* begin Collected material *

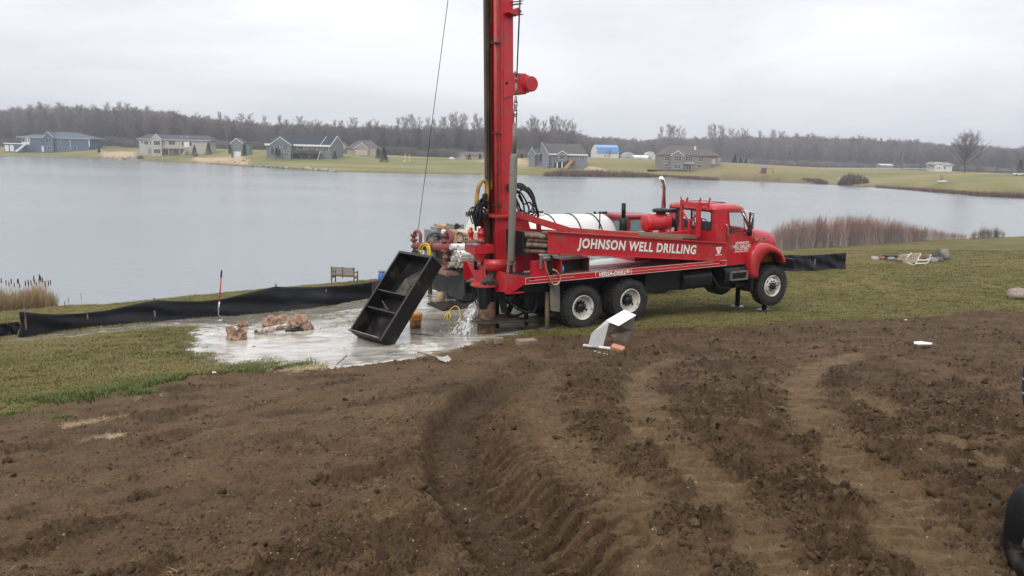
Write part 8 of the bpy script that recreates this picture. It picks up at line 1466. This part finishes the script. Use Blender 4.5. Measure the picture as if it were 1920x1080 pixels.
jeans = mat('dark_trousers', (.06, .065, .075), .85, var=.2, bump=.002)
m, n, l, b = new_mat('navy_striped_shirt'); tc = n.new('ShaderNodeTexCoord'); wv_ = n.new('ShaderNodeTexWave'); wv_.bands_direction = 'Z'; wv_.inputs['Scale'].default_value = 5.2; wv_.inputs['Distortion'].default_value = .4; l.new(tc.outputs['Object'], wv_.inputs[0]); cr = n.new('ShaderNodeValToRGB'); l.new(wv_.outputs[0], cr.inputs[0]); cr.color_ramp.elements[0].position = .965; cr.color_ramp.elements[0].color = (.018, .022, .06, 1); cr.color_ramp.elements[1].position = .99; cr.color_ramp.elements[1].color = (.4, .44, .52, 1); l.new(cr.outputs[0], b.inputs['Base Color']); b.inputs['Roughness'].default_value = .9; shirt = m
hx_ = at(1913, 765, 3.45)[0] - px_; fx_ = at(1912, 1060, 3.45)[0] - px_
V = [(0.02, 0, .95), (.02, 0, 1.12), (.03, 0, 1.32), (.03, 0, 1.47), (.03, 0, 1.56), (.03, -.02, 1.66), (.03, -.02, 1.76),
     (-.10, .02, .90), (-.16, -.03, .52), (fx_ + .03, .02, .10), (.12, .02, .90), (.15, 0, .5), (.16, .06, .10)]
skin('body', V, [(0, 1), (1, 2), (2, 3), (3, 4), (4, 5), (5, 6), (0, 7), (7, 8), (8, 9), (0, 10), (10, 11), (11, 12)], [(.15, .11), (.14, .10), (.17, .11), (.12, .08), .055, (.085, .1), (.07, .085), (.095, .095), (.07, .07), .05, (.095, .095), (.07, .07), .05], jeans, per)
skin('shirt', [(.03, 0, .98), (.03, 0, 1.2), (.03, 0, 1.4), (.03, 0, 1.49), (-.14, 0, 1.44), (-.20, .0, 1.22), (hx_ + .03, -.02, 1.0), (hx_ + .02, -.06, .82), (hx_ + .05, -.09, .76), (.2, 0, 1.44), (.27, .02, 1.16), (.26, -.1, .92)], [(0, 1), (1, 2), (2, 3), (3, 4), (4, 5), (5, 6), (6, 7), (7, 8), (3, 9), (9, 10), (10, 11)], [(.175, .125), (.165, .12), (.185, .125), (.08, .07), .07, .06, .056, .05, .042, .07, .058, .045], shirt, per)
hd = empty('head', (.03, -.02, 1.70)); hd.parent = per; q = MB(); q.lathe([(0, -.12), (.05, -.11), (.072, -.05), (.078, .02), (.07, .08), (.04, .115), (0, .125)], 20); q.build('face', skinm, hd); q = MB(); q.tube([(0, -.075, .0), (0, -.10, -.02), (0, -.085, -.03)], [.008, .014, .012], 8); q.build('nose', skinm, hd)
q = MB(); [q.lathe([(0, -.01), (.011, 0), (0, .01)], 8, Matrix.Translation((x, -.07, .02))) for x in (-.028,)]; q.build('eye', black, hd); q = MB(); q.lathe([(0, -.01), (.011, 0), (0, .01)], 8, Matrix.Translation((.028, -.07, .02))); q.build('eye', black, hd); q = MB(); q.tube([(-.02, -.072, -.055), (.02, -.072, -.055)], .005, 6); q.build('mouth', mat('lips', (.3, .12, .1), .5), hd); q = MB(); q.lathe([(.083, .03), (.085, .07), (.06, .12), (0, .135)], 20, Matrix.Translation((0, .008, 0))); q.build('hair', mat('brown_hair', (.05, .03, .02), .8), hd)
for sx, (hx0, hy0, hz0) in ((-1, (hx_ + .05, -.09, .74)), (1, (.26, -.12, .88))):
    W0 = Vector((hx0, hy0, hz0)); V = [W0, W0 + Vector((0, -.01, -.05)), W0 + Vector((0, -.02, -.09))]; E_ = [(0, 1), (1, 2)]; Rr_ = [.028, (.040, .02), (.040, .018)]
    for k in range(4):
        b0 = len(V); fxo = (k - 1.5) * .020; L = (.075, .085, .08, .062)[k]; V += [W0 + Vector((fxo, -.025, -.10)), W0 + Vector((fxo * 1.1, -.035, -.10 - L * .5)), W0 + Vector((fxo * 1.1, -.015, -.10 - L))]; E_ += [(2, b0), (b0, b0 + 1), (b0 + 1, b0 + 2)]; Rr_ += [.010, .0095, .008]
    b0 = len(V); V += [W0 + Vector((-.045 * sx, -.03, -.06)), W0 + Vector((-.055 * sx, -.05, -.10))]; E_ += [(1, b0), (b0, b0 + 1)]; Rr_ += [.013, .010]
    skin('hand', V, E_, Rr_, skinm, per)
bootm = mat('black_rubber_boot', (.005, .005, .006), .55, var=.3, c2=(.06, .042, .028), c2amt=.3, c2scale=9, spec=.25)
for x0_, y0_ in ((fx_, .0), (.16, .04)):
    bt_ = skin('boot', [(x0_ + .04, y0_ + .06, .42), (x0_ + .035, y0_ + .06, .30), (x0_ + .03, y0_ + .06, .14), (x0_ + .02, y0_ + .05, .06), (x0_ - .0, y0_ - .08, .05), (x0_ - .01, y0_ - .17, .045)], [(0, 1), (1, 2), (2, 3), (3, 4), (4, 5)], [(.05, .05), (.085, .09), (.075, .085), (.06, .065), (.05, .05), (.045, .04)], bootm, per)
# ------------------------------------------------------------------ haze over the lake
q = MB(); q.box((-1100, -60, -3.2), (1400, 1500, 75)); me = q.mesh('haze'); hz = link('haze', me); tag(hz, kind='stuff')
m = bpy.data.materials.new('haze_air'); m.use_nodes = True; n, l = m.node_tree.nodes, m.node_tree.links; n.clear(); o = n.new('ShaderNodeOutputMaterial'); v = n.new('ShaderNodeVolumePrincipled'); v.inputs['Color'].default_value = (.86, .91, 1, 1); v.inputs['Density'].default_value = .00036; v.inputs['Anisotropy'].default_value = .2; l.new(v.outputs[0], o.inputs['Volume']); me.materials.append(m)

* end Collected material *

- Challenge:
Would you return the data exactly as written, without the pictures?

- Reply:
Write part 8 of the bpy script that recreates this picture. It picks up at line 1466. This part finishes the script. Use Blender 4.5. Measure the picture as if it were 1920x1080 pixels.
jeans = mat('dark_trousers', (.06, .065, .075), .85, var=.2, bump=.002)
m, n, l, b = new_mat('navy_striped_shirt'); tc = n.new('ShaderNodeTexCoord'); wv_ = n.new('ShaderNodeTexWave'); wv_.bands_direction = 'Z'; wv_.inputs['Scale'].default_value = 5.2; wv_.inputs['Distortion'].default_value = .4; l.new(tc.outputs['Object'], wv_.inputs[0]); cr = n.new('ShaderNodeValToRGB'); l.new(wv_.outputs[0], cr.inputs[0]); cr.color_ramp.elements[0].position = .965; cr.color_ramp.elements[0].color = (.018, .022, .06, 1); cr.color_ramp.elements[1].position = .99; cr.color_ramp.elements[1].color = (.4, .44, .52, 1); l.new(cr.outputs[0], b.inputs['Base Color']); b.inputs['Roughness'].default_value = .9; shirt = m
hx_ = at(1913, 765, 3.45)[0] - px_; fx_ = at(1912, 1060, 3.45)[0] - px_
V = [(0.02, 0, .95), (.02, 0, 1.12), (.03, 0, 1.32), (.03, 0, 1.47), (.03, 0, 1.56), (.03, -.02, 1.66), (.03, -.02, 1.76),
     (-.10, .02, .90), (-.16, -.03, .52), (fx_ + .03, .02, .10), (.12, .02, .90), (.15, 0, .5), (.16, .06, .10)]
skin('body', V, [(0, 1), (1, 2), (2, 3), (3, 4), (4, 5), (5, 6), (0, 7), (7, 8), (8, 9), (0, 10), (10, 11), (11, 12)], [(.15, .11), (.14, .10), (.17, .11), (.12, .08), .055, (.085, .1), (.07, .085), (.095, .095), (.07, .07), .05, (.095, .095), (.07, .07), .05], jeans, per)
skin('shirt', [(.03, 0, .98), (.03, 0, 1.2), (.03, 0, 1.4), (.03, 0, 1.49), (-.14, 0, 1.44), (-.20, .0, 1.22), (hx_ + .03, -.02, 1.0), (hx_ + .02, -.06, .82), (hx_ + .05, -.09, .76), (.2, 0, 1.44), (.27, .02, 1.16), (.26, -.1, .92)], [(0, 1), (1, 2), (2, 3), (3, 4), (4, 5), (5, 6), (6, 7), (7, 8), (3, 9), (9, 10), (10, 11)], [(.175, .125), (.165, .12), (.185, .125), (.08, .07), .07, .06, .056, .05, .042, .07, .058, .045], shirt, per)
hd = empty('head', (.03, -.02, 1.70)); hd.parent = per; q = MB(); q.lathe([(0, -.12), (.05, -.11), (.072, -.05), (.078, .02), (.07, .08), (.04, .115), (0, .125)], 20); q.build('face', skinm, hd); q = MB(); q.tube([(0, -.075, .0), (0, -.10, -.02), (0, -.085, -.03)], [.008, .014, .012], 8); q.build('nose', skinm, hd)
q = MB(); [q.lathe([(0, -.01), (.011, 0), (0, .01)], 8, Matrix.Translation((x, -.07, .02))) for x in (-.028,)]; q.build('eye', black, hd); q = MB(); q.lathe([(0, -.01), (.011, 0), (0, .01)], 8, Matrix.Translation((.028, -.07, .02))); q.build('eye', black, hd); q = MB(); q.tube([(-.02, -.072, -.055), (.02, -.072, -.055)], .005, 6); q.build('mouth', mat('lips', (.3, .12, .1), .5), hd); q = MB(); q.lathe([(.083, .03), (.085, .07), (.06, .12), (0, .135)], 20, Matrix.Translation((0, .008, 0))); q.build('hair', mat('brown_hair', (.05, .03, .02), .8), hd)
for sx, (hx0, hy0, hz0) in ((-1, (hx_ + .05, -.09, .74)), (1, (.26, -.12, .88))):
    W0 = Vector((hx0, hy0, hz0)); V = [W0, W0 + Vector((0, -.01, -.05)), W0 + Vector((0, -.02, -.09))]; E_ = [(0, 1), (1, 2)]; Rr_ = [.028, (.040, .02), (.040, .018)]
    for k in range(4):
        b0 = len(V); fxo = (k - 1.5) * .020; L = (.075, .085, .08, .062)[k]; V += [W0 + Vector((fxo, -.025, -.10)), W0 + Vector((fxo * 1.1, -.035, -.10 - L * .5)), W0 + Vector((fxo * 1.1, -.015, -.10 - L))]; E_ += [(2, b0), (b0, b0 + 1), (b0 + 1, b0 + 2)]; Rr_ += [.010, .0095, .008]
    b0 = len(V); V += [W0 + Vector((-.045 * sx, -.03, -.06)), W0 + Vector((-.055 * sx, -.05, -.10))]; E_ += [(1, b0), (b0, b0 + 1)]; Rr_ += [.013, .010]
    skin('hand', V, E_, Rr_, skinm, per)
bootm = mat('black_rubber_boot', (.005, .005, .006), .55, var=.3, c2=(.06, .042, .028), c2amt=.3, c2scale=9, spec=.25)
for x0_, y0_ in ((fx_, .0), (.16, .04)):
    bt_ = skin('boot', [(x0_ + .04, y0_ + .06, .42), (x0_ + .035, y0_ + .06, .30), (x0_ + .03, y0_ + .06, .14), (x0_ + .02, y0_ + .05, .06), (x0_ - .0, y0_ - .08, .05), (x0_ - .01, y0_ - .17, .045)], [(0, 1), (1, 2), (2, 3), (3, 4), (4, 5)], [(.05, .05), (.085, .09), (.075, .085), (.06, .065), (.05, .05), (.045, .04)], bootm, per)
# ------------------------------------------------------------------ haze over the lake
q = MB(); q.box((-1100, -60, -3.2), (1400, 1500, 75)); me = q.mesh('haze'); hz = link('haze', me); tag(hz, kind='stuff')
m = bpy.data.materials.new('haze_air'); m.use_nodes = True; n, l = m.node_tree.nodes, m.node_tree.links; n.clear(); o = n.new('ShaderNodeOutputMaterial'); v = n.new('ShaderNodeVolumePrincipled'); v.inputs['Color'].default_value = (.86, .91, 1, 1); v.inputs['Density'].default_value = .00036; v.inputs['Anisotropy'].default_value = .2; l.new(v.outputs[0], o.inputs['Volume']); me.materials.append(m)